Despite my attempts to avoid it, my mind continually returns to this blog post. Why, I don’t know, but something about it really resonates with my experiences as a gamer.

I find it really hard when people make commentary about the gaming community and gamers when they have not experienced the community themselves, or have not bought into the idea of being a gamer. Commentary tends to come off as derisive or insulting at worst, and inept or incomplete at best.

Part of this might have to do with the idea that being a gamer, or being an integral part of a gaming community, is a serious time investment. A bottomless time investment one might say. Bottomless in that you can continue to invest more and more time into a game or a gaming community and, if it’s a good game, the game will continue to defeat your efforts to limit it, to end it, to defeat it.

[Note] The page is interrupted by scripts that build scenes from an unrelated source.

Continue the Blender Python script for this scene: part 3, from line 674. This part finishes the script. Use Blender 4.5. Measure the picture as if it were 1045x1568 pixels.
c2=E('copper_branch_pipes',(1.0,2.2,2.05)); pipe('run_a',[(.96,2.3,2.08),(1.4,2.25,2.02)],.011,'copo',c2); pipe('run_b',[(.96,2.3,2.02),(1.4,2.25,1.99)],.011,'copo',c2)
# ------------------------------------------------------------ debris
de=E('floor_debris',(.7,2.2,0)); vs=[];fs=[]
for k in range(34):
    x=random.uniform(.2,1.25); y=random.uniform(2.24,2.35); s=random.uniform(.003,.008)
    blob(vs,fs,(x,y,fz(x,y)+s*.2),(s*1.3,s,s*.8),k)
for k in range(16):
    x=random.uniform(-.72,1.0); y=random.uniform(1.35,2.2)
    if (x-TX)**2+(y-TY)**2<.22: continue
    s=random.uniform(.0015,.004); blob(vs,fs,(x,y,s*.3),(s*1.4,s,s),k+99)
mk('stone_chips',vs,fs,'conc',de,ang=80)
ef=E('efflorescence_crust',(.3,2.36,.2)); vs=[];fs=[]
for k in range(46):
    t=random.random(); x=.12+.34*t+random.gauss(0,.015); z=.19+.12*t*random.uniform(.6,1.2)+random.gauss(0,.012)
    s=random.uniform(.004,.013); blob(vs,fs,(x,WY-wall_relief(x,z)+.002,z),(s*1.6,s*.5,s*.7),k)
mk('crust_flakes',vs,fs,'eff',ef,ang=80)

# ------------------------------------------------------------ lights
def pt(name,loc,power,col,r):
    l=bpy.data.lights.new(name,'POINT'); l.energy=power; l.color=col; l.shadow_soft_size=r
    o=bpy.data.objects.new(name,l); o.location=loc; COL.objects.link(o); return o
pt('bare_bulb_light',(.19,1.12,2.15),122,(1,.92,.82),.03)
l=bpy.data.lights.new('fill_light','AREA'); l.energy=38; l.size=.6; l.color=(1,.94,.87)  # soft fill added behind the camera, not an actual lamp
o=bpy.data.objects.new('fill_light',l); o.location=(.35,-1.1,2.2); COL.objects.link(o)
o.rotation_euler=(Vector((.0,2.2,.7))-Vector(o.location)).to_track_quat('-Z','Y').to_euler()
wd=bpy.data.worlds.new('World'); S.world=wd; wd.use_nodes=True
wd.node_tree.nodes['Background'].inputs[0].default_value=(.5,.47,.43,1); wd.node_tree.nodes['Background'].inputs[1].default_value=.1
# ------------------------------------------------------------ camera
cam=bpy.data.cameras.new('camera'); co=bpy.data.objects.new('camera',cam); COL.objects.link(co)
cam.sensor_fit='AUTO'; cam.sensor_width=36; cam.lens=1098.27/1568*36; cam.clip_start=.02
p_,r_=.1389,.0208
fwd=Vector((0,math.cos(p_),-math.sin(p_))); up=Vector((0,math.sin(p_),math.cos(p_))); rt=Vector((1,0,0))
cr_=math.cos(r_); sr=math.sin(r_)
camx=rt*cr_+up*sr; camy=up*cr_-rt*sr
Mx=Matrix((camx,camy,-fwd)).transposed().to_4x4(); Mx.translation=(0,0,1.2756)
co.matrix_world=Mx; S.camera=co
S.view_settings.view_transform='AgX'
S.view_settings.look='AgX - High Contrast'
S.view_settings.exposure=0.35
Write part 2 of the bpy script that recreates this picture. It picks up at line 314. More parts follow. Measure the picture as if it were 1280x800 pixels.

In order to truly make commentary about gamers and the gaming community, I find that you have to be burned out. By that I mean that the best commentary I’ve read has come from gamers that have bought in fully to the game, the idea, and the community and walked away only after they’ve become the best and found it wanting. Not wanting in the sense that there experiences have been meaningless or worthless (to be sure, some of my most intense memories involve Starcraft tournaments), but wanting insofar as there is no end to the amount of involvement one can have in the game.

In analogue life, there is usually a limit to how much time you can put into any organization dictated by the willingness of those participating in the organization with you. For example, I could put 60 hours a week into the dance team here, but if other people aren’t willing to put in a proportionate amount of time or dedication, then my efforts to make the team worth are largely superfluous. Try as I might, I can’t create a team of my own accord. I can provide the framework, but beyond that I can’t force people to participate.

The MMOG world changes this in that a leadership role can be responsible for hundreds to thousands of players, online in parts 24/7 and all hungry for progress and any means possible to get a foot up on the competition. Where a company CEO responsible for similar numbers of people has defined responsibilities to prevent him or her from getting burned out or overwhelmed, no such roles exist in online communities where fiscal responsibility has not forced evolution. Leaders can put in an infinite amount of hours because there is no support framework controlled by fiscal responsibility, and it is routine to see good leaders get burned out.

This is not to say that the top players are good leaders – in fact, top players can be very egocentric and ignore others (which is how they get to the top). It is not surprising, therefore, that top players tend to be around much longer and produce much less commentary than community leaders who get burnt out and leave quietly.